Votre ignorance, votre dissonance cognitive sont des dangers pour nous. Dangers physiques, psychologiques et sociaux. Je suis tout à fait outée, les personnes avec qui je travaille, les personnes avec qui je m’entends savent toutes que je suis une femme.

Une question me taraude l’esprit depuis plusieurs semaines. Diriez-vous certaine chose à une femme comme « Et quoi, tu vas te faire un boobs plant ? » (traduisez: tu vas te faire implémenter une poitrine ?) ou « Tu as quoi entre les jambes ? Un pénis ou un vagin ? ».

Meh

La réponse est totalement évidente: vous ne le diriez jamais. Une femme peut avoir une petite poitrine, elle peut avoir des poils, certaines ont même une barbe ou une moustache. Elles peuvent avoir des monosourcils ou tout simplement être plus masculines. Est-ce pour autant que la femme devant vous est trans* ou butch ? Oseriez-vous lui poser la question « Et quoi meuf, t’es lesbienne ? » ?

Une femme ne pourrait-elle pas avoir une part de masculinité ? Se lever, botter des culs à coup d’ABL et être badass dans tout ce qu’elle réalise ? Un homme ne pourrait-il pas avoir une part de féminité ? Se lever, prendre soin de sa peau, s’habiller de manière élégante, être gentil ? Sans une seule fois douter de ses préférences sexuelles ou de son identité de genre ?

Alors, pourquoi poser ces questions aux personnes transgenres mise à part dans l’objectif de satisfaire votre curiosité malsaine, votre besoin pervers de savoir ce qu’une personne a entre les jambes ? Pourquoi demander à une personne qui s’assume parfaitement, qui se sent bien à un moment donné si elle va faire l’opération de réattribution sexuelle ? Tout ce que vous engendrez c’est de la dysphorie, de la haine pour nos propres corps et de la haine envers les personnes comme vous, qui posez des questions indiscrètes, blessantes et violentes.

Selon une étude belge de 2017, il existe environ 3% de personnes transgenres dans la population. C’est 3 personnes sur 100. Par exemple, les derniers métros bruxellois ont très exactement 196 places assises avec une probabilité qu’il y ait 5 personne transgenres dans ce métro bondé. Et vous continuez votre petit jeu malsain en demandant ce qu’une personne à entre les jambes. Cela veut-dire qu’il y a 195 autres personnes que vous, allez-vous demander à cette meuf canon si elle a un pénis entre les jambes ? Ce chiffre tend même à augmenter avec le changement de législation belge datant du 1er janvier 2018.

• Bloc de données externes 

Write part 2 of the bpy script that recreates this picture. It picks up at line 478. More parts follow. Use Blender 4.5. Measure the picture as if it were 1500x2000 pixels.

Malgré vos œillères, il faut absolument que vous réalisiez que vous mettez dans des cases, que vous rendez malheureux et malheureuses certaines personnes qui ne demandent qu’une chose: être comme ils et elles se sentent.

Être transgenre est difficile. S’assumer au quotidien est un enfer. Porter les regards d’autrui en allant chercher son pain au chocolat un matin d’été en jupe, c’est difficile. L’épilation définitive du visage ? Bon courage. Prendre la lourde décision d’envoyer la lettre au Ministre de la Justice pour changer de prénom ? Tout autant difficile. Le premier rendez-vous avec un·e endocrinologue ou un·e gynécologue ? C’est difficile. Dire à nos collaborateurs et collaboratrices que nous, ce n’est pas entrez votre morinom ici mais entrez le prénom que vous avez choisi ici ? Terrifiant.

Une personne transgenre est toujours badass. Ce que vous appelez l’enfer c’est notre chez nous. Nous n’hésiterons pas à botter des culs pour en faire un paradis.

Bitch!

Lexique:

  • LGBTQIA+: Acronyme pour « Lesbienne, Gay, Bisexuel·le, Transgenre, Queer, Intersexes, Alliés ».
  • Cisgenre: personne qui s’identifie à son genre assigné à sa naissance.
  • Trans*: personnes faisant partie du spectre transgenre: agenres, transgenres, xénogenres, etc.
  • Butch: femme qui a toutes les apparences d’un homme que cela soit au niveau physique, vestimentaire ou attitude.